OLMASINI İSTEDİKLERİNİ, OLMUŞ GİBİ SÖYLÜYORLAR

Bu tespiti, bu salgın sanki sadece Türkiye’de varmış ve ülke olarak biz de bunun altında kalmışız gibi bir algı oluşturulmasından duyduğum rahatsızlığı belirtmek için yaptım. CHP ve yancıları ki, bunlara AK Parti’den talimatla ayrılıp parti kuran eskiler de dâhil, vaka sayılarındaki artışlara bağlı olarak yeni bir bombardımana başladılar. Sanki sadece Türkiye’de virüs varmış ve yanmış, bitmiş mahvolmuşuz gibi bir hava oluşturmaya çabalıyorlar. Olanlardan çok; olmasını istediklerini, kendi beklentilerini, hayallerini gerçekmiş gibi söylüyorlar. İstiyorlar ki, hastanelerde yer kalmasın, hastalar sokaklara taşsın, millet ümitsizliğe kapılsın ve bunlara da istismar edecekleri, kafa karıştırıp kendilerine alan açabilecekleri bir malzeme çıksın. En başından itibaren hep buna oynadı, bunu istedi, bunu beklediler. Hâlâ utanmadan, sıkılmadan çıkıp yalanlarla, iftiralarla gündem oluşturmaya uğraşıyorlar.

KARAMSARLIĞA GEREK YOK

Bu beklentiler boşunadır.
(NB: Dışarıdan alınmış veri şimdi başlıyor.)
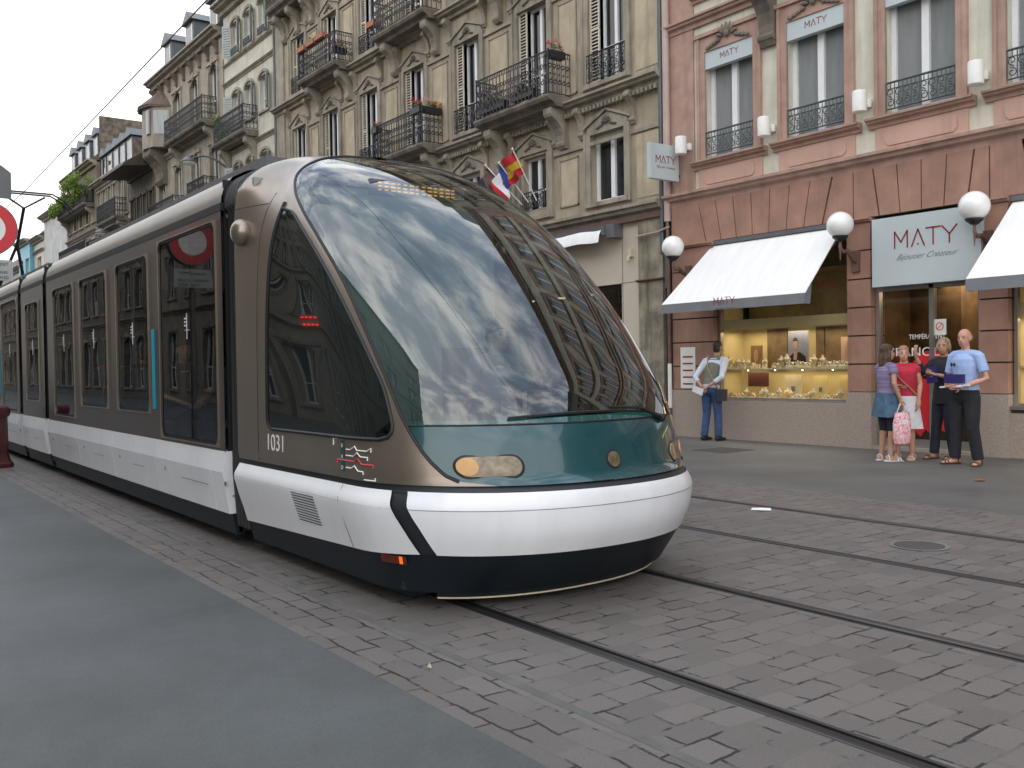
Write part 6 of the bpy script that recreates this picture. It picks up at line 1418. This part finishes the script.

Türkiye Cumhuriyeti Devleti’ni yöneten hükümetimiz çok başarılı bir süreç yönetimi göstermiştir. Bütün dünyada salgının önünü kesmek, virüsün bulaşıcılığını önlemek, hastalığı kalıcı ve köklü tedavi etmek için yoğun emek ve mesai sarf ediliyor. Aşı bulunması konusunda ümit verici gelişmeler duyuyoruz. Sene sonuna kadar bir sonuca ulaşılacağına olan inancımız gün geçtikçe artıyor. Türkiye’de de deneme aşılarına başlanmıştır ve beklenen şifaya mutlaka ulaşılacaktır. Sayın Devlet Bahçeli’nin de belirttiği gibi, karamsarlığa gerek yoktur. Bir kaşık suda fırtına koparmaya lüzum yoktur. Elbette hastalığı ciddiye almak lazımdır, ancak salgına dikkat ettiğimiz kadar kötümserliğin salgınına karşı da uyanık olmak zorundayız.
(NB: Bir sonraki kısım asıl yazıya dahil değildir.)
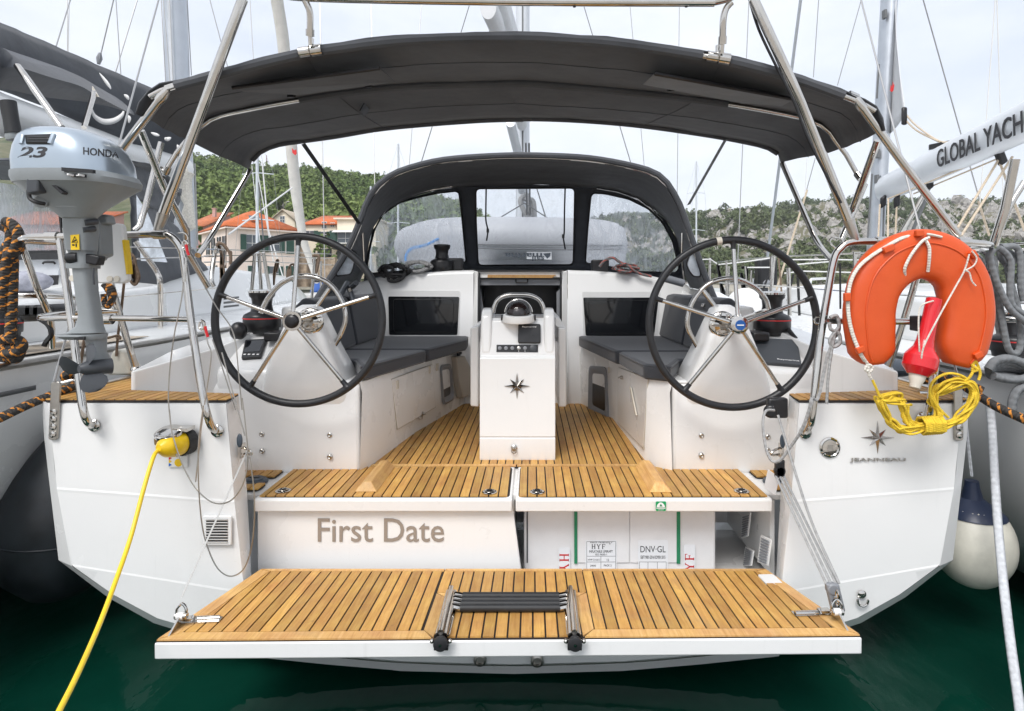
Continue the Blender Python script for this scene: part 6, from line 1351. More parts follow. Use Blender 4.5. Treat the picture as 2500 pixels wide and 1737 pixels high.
# --- horseshoe lifebuoy
lb = thing('lifebuoy', 'orange horseshoe lifebuoy with white rope hanging on the right stern rail', 'lifebuoy', P('c7', 850, 1090, 2.38))
hp_ = [(566,1075),(548,905),(545,740),(585,590),(680,480),(800,425),(900,425),(1005,468),(1085,560),(1120,690),(1118,850),(1062,1085)]
LBD = 2.38; path = crom(PL('c7', hp_, LBD), 6); wid = []
n_ = len(path); loops = []
ws = np.interp(np.linspace(0,1,n_), [0,.04,.12,.3,.5,.7,.88,.96,1], [.38,.90,1.0,1.05,1.04,1.03,1.08,1.0,.42])
for i in range(n_):
    t = (path[min(i+1,n_-1)]-path[max(i-1,0)]).normalized(); nr = V(0,1,0).cross(t).normalized(); hw = .096*ws[i]; hd_ = .052*(.55+.45*min(1, ws[i]))
    lp_ = []
    for k in range(24):
        a = 2*PI*k/24; c_, s_ = math.cos(a), math.sin(a); p_ = 3.0
        lp_.append(path[i]+nr*hw*math.copysign(abs(c_)**(2/p_), c_)+V(0,1,0)*hd_*math.copysign(abs(s_)**(2/p_), s_)+V(.001,0,0)*noise.noise(V(i*.3,k*.4,0)))
    loops.append(lp_)
loops = [[p.lerp(path[0], .75) for p in loops[0]]]+loops+[[p.lerp(path[-1], .75) for p in loops[-1]]]
body_ = B('buoy_body', MB().loft(loops), ORG, lb, ang=75)
B('buoy_piping', MB().tube([loops[i][17]+V(0,-.001,0) for i in range(2, len(loops)-2)], .0035, 6), ORG, body_)
rp_ = crom(PL('c7', [(520,1060,2.34),(490,1010,2.33),(440,880,2.335),(418,740,2.335),(430,600,2.335),(480,500,2.335),(560,430,2.335),(640,380,2.335),(740,325,2.34),(860,298,2.36)], 2.34), 6)
B('grab_rope', MB().tube(rp_, .0075, 8), ROPEW, lb)
B('grab_rope', MB().tube(crom(PL('c7', [(880,298,2.38),(1050,345,2.42),(1190,450,2.42),(1255,620,2.42),(1250,800,2.42),(1215,960,2.40),(1190,1030,2.36)], 2.4), 6), .0075, 8), ROPEW, lb)
B('hanging_cord', MB().tube(crom(PL('c7', [(905,320,2.32),(860,345,2.315),(800,420,2.315),(760,500,2.32),(760,555,2.34)], 2.32), 6), .006, 8).tube(crom(PL('c7', [(880,330,2.32),(905,380,2.315),(905,450,2.315),(897,525,2.33)], 2.32), 6), .006, 8).tube(crom(PL('c7', [(890,300,2.33),(925,305,2.325),(980,318,2.33)], 2.33), 5), .005, 6), ROPEW, lb)
for x0, y0, x1, y1 in ((628,400,690,375),(822,296,868,294),(412,655,412,700),(470,1000,508,985),(1175,1035,1215,1015),(1155,405,1180,440)):
    a, b = P('c7',x0,y0,2.326), P('c7',x1,y1,2.326); dd = (b-a).normalized(); B('rope_tab', MB().obox((a+b)/2, dd*max(.016,(b-a).length/2), V(0,.010,0), dd.cross(V(0,1,0))*.012), ORG, lb, bevel=.003)
B('buoy_lanyard', MB().tube(crom(PL('c7', [(515,1050,2.34),(535,1080,2.34),(520,1110,2.34),(550,1125,2.34),(565,1100,2.34),(540,1085,2.34),(545,1140,2.34),(560,1170,2.34)], 2.34), 5), .006, 8), ROPEW, lb)

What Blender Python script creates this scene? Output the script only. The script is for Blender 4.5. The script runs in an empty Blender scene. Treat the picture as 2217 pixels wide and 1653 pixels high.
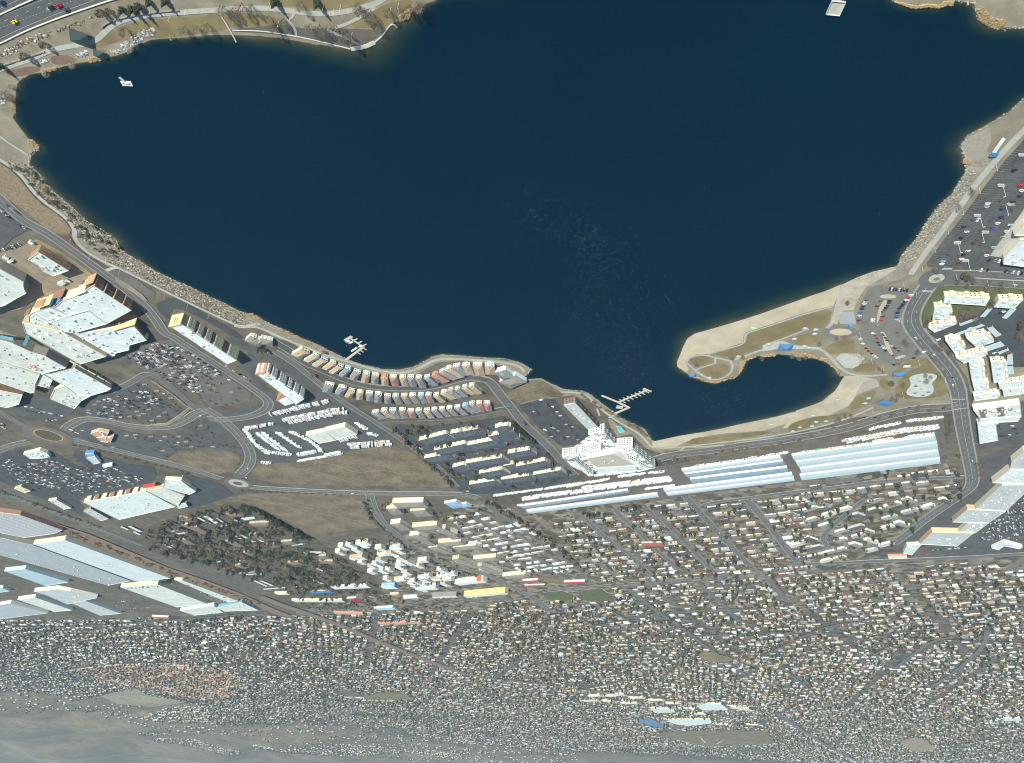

NEFES ALMA HAKKINI GASBEDEN SUÇLUDUR

Virüsün hayatımıza girmesinin üzerinden 6 aydan fazla zaman geçti. Bu mücadeleyi topyekûn vermezsek sonuç alamayacağımızı artık çok iyi biliyoruz. Dolayısı ile yine Sayın Bahçeli’nin önemle altını çizdiği gibi, maskesi kolunda gezen, sosyal mesafeyi askıya alan, temizlik ve hijyen şartlarını ihlal edenler başkalarının yaşama hakkını riske attıklarını görmek mecburiyetindedir. Tavsiye edilen kurallara bilerek ve kasten uymadan toplum hayatına karışanlar, insan sağlığını hiçe sayan vicdansızlardır. Eğlence merkezlerinde, gece kulüplerinde, düğünlerde, toplu taşıma vasıtalarında maske takmadan, mesafe koymadan sorumsuzca hareket edenlerin virüsün bulaşmasına destek oldukları, insan ve toplum sağlığına kastetmeleri feci bir vebaldir. Nefes alma hakkını gasbedenler suçludur.

ÇOCUKLARA ÖRNEK OLMALIYIZ

Kademeli bir şekilde ve belli bir sistem dâhilinde okulların açılacağı açıklanmıştır. Bu durum sorumluluğumuzu daha da arttırıyor. Gençlere ve çocuklara örnek olacağız ki, sonra da kurallara uymalarını onlardan bekleyelim. İşleri güçleri fitne çıkarmak olanları ciddiye almamak gerekiyor. Devletimiz bütün gelişmelerden bizleri anında haberdar ediyor. Her zaman yapılan resmi açıklamalara itibar edilmesi gerektiğini yazdık, söyledik. Bu zamanda kimsenin kimseden bir şey saklaması mümkün değildir. Dolayısı ile açıklanan rakamlarla ilgili belli bir kesimin özellikle başka algılar oluşturmak istemesi asla iyi niyetli değildir. Başta birçok Avrupa ülkesi olmak üzere, dünyanın geneli ile kıyasladığımız zaman, biz daha iyi durumdayız ve bu belanın savuşturulması konusunda daha ümitliyiz.

MÜCADELE SORGULANMAMALI

Salgının başından itibaren TÜRKGÜN gazetesi olarak da, yazı yazan, fikir beyan eden arkadaşlarımız da hiçbir zaman haddimizi aşan bir şeye tevessül etmedik. Başta Sağlık Bakanımız olmak üzere yetkili ve ilgililerin açıklamaları üzerinden değerlendirmelerimizi yaptık. Ehil ve donanımlı uzmanların söylediklerini ciddiye aldık. Ne yazık ki, bu konuda da bir kargaşa yaşanmakta ve bir bilgi kirliliği oluşturulmaktadır. Özellikle uzun saatler yayın yapan televizyonlar vakit doldurmak ve biraz da farklı olmak adına ilgisiz, alakasız, çapsız insanlarla Türk milletini meşgul etmekle kalmıyor, aynı zamanda kafa karıştırıp, verilen emekleri boşa çıkarmak için özel bir gayret gösteriyorlar. Bunu kabul etmemiz mümkün değildir. Sayın Devlet Bahçeli de açıklamasında bu duruma dikkat çekmiş ve her gün şehit verdiğimiz şu günlerde, devletimizin mücadele kararlılığını sorgulamanın, Türkiye düşmanlarını sevindireceğini söylemiştir. Bize düşen, maske-mesafe ve temizlik kurallarına harfiyen uymaktır. Her şartta, her durumda önceliğimiz bu olmalıdır, gerisi kendiliğinden gelecektir.